> **Given information**:
▽
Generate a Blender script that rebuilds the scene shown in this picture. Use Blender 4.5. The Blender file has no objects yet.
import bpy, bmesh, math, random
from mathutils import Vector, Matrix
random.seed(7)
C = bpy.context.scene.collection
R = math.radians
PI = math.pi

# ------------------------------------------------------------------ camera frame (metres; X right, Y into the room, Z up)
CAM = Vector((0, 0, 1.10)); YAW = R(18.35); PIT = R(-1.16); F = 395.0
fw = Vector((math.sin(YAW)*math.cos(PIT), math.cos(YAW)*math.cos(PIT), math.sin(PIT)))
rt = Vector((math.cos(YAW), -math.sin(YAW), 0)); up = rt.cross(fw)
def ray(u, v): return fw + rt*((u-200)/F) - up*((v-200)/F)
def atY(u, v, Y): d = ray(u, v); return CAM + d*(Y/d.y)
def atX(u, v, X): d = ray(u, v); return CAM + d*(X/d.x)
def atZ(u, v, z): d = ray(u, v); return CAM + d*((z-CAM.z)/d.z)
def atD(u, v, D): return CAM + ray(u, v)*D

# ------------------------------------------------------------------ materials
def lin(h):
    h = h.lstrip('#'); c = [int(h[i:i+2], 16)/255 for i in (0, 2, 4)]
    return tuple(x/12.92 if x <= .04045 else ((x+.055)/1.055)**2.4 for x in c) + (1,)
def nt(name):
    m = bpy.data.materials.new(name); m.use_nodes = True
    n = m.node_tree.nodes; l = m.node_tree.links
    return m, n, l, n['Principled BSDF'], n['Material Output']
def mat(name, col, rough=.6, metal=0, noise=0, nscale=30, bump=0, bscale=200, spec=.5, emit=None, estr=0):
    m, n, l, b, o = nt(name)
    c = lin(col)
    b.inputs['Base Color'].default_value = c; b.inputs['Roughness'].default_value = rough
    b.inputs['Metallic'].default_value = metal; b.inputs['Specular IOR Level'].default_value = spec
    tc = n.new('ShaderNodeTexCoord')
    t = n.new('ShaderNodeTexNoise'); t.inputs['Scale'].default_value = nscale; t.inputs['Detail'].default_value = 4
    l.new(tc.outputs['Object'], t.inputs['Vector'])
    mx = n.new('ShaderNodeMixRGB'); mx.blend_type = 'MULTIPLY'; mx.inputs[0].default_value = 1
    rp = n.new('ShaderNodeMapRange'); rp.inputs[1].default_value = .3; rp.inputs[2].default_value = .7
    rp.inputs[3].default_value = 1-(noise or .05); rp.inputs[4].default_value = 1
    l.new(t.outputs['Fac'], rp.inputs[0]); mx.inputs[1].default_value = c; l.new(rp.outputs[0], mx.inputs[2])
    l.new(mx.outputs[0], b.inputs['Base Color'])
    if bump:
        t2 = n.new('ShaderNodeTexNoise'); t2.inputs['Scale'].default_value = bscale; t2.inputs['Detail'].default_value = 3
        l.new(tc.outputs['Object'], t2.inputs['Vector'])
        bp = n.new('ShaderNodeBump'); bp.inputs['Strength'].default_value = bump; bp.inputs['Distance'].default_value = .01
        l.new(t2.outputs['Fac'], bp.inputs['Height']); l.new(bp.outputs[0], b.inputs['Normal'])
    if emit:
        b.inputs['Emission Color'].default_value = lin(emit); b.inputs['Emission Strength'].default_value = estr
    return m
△
> **Your instructions**:
Quote the listing above from its first line to the line with "PI = math.pi", inclusive, and add nothing.

> **Result of this task**:
Generate a Blender script that rebuilds the scene shown in this picture. Use Blender 4.5. The Blender file has no objects yet.
import bpy, bmesh, math, random
from mathutils import Vector, Matrix
random.seed(7)
C = bpy.context.scene.collection
R = math.radians
PI = math.pi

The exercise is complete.